Conditional cash transfer (CCTs) programmes became popular throughout Latin America during the 1990s and have since been launched in several other emerging and developing countries, generally without conditions. This paper compares the consolidated experience of CCTs in Latin America (LA) with a variety of models of cash transfers (CTs) in middle- and low- income countries in sub-Saharan Africa (SSA). It highlights how the different political and institutional conditions have influenced the specific models and trajectories of CT policies that have emerged in LA versus SSA.
Unlike cash transfers in Latin America that aim to reduce intergenerational transmission of poverty over the long term, programmes in SSA deal with short-term measures against poverty, involving guaranteed extra-money to cover the lack of minimum income and to support other basic needs. More recently, new CT programmes have been introduced as a result of food, financial and fuel crises in several sub-Saharan African countries. The AIDS crisis is another factor driving the expansion of CTs in SSA.
Literature on the impact evaluation of CCT and unconditional cash transfer programmes confirms their positive effect on the education, health and nutrition of the beneficiary children and their families in both LA and SSA. Critical issues that affect programmes in both LA and SSA, include: financial sustainability, administrative capacity, and social services provision.

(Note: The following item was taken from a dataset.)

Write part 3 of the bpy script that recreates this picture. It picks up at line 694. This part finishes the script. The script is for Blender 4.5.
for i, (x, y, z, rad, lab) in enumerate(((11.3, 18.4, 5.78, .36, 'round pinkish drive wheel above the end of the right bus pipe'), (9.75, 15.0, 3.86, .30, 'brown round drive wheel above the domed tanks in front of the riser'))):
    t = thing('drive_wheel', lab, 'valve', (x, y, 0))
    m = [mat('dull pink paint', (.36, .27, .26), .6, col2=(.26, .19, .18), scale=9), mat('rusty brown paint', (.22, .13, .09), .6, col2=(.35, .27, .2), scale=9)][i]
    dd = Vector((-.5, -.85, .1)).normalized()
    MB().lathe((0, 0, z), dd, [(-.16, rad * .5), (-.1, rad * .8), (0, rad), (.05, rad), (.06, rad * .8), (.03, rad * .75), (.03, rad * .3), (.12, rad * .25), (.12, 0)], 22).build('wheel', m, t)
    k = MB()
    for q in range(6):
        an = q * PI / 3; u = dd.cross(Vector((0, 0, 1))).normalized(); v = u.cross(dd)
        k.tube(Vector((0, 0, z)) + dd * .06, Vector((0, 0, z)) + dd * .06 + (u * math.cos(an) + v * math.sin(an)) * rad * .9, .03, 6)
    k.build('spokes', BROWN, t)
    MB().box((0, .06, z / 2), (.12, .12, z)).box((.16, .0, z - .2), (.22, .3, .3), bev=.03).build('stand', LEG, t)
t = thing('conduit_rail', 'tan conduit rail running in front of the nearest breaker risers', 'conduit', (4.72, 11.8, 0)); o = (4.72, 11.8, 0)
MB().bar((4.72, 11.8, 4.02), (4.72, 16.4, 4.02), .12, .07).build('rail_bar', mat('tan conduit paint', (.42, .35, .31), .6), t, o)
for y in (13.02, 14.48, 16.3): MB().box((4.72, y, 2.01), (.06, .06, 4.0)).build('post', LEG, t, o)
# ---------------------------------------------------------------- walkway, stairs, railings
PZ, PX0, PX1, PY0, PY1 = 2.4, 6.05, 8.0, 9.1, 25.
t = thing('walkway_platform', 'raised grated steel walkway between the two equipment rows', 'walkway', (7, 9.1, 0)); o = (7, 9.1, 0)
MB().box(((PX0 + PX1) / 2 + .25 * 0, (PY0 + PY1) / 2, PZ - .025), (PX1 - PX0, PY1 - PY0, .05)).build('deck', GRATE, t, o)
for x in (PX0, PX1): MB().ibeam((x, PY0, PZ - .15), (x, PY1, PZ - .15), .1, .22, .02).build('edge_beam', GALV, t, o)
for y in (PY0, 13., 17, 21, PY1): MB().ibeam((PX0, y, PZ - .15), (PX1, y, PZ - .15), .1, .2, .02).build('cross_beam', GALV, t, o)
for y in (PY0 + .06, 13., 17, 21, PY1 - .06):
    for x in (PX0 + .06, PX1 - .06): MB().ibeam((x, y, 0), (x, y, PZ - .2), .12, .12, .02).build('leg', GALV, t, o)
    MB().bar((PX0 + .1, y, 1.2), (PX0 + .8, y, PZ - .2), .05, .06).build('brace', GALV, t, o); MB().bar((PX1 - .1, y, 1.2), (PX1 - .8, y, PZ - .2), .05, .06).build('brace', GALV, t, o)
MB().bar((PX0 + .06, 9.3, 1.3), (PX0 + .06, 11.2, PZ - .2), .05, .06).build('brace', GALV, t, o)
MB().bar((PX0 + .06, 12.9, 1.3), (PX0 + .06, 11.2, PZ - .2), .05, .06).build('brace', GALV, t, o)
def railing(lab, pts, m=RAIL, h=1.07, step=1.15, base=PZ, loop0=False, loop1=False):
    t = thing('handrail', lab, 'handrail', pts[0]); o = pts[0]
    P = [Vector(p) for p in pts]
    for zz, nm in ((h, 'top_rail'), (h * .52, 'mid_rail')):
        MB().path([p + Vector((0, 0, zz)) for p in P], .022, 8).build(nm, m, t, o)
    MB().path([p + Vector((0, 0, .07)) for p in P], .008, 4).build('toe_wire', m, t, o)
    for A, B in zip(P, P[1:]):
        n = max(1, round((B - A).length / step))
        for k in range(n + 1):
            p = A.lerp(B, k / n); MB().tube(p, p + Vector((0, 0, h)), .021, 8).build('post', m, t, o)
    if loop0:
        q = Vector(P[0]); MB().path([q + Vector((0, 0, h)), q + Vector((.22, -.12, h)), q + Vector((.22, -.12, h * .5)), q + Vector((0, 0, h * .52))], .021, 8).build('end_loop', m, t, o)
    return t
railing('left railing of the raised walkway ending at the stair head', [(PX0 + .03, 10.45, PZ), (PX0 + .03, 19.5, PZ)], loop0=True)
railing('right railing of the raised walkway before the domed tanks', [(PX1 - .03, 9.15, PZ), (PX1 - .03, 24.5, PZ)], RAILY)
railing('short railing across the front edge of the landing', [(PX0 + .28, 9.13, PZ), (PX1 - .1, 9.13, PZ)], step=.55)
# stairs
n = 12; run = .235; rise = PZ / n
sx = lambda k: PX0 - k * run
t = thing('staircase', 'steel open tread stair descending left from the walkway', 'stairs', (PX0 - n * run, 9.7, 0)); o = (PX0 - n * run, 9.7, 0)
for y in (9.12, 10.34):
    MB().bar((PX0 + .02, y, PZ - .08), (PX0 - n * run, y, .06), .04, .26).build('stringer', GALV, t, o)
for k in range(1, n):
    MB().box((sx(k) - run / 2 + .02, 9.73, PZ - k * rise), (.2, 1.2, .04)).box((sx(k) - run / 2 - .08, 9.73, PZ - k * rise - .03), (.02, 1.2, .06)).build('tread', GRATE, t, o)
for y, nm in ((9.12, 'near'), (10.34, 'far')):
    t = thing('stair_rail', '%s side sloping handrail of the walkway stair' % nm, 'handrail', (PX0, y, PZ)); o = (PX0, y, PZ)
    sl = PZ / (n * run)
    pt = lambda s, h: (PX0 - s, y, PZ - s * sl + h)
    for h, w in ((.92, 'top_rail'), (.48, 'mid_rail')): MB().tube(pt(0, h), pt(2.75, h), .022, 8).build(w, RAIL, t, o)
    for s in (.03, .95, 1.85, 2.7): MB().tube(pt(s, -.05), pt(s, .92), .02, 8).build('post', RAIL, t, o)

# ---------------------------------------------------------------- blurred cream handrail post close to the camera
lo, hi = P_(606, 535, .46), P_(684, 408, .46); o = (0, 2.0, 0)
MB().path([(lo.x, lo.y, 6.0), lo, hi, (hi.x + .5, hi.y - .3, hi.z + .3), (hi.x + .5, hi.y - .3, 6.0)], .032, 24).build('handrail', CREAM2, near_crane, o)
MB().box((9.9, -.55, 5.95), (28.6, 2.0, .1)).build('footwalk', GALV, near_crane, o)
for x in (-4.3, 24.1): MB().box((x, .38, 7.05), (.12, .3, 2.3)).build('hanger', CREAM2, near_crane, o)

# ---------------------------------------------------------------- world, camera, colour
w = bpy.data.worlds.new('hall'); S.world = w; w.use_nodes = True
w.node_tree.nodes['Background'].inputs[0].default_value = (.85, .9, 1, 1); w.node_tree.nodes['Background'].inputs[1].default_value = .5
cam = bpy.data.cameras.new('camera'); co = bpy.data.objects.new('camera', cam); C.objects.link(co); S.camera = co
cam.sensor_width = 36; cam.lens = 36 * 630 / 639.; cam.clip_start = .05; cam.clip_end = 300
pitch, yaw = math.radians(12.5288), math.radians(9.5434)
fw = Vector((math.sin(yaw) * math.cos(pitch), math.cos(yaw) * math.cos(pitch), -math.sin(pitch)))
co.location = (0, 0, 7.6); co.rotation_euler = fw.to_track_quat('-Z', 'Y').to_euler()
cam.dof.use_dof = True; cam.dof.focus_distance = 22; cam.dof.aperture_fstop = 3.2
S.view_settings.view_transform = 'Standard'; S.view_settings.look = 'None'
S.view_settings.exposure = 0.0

Upper-middle-income countries in SSA have followed a model of social protection based on non-contributory pension schemes and child support grants, with a rationale that it provides support to poor households that have lost members of working age as a consequence of internal migration, family disruption and the spread of HIV/AIDS. Although Latin American countries have been making significant efforts toward solidarity-based social policies, they are far from reaching a comprehensive social protection system. The case of South Africa reveals that increasing the social protection budget is not sufficient to address structural causes of poverty, despite a rights-based rhetoric.
CT programmes in lower-middle-income and low-income countries in SSA can be understood in three categories: large-scale emergency assistance, human capital focus and pilot projects. Rwanda’s Vision 2020 Umurenge Programme is a leading element of the country’s long-term poverty reduction strategy. Conversely, Malawi’s Mchinji Social Cash Transfer Pilot Scheme, based on a long-term view of poverty reduction, is the result of national and international interests. However, a lack of national resources and heavy dependence on donor funding constrain the ability for it to be scaled up.
International agencies and donors in low-income SSA countries often support small-scale, pilot CT projects but are fragmented and/or – both politically and financially – unsustainable in the long term. For example, Zambia’s pilot projects since 2005 have had very precarious institutional and financial arrangements and largely reflected the interests of donors.
The review notes that attention also needs to be given to empowering poor people (through social transfers relating to public works, ancillary services and training) and specific measures to improve employment and gender equality in the labour market. It recommends catalysing domestic interests towards a pro-poor agenda embedded in a broader debate on public policies. Further, it suggests that sponsoring the production and diffusion of reliable data and impact evaluation studies could be critical for technocratic rationale, and to help trigger a political process aimed at building nationally owned social protection systems.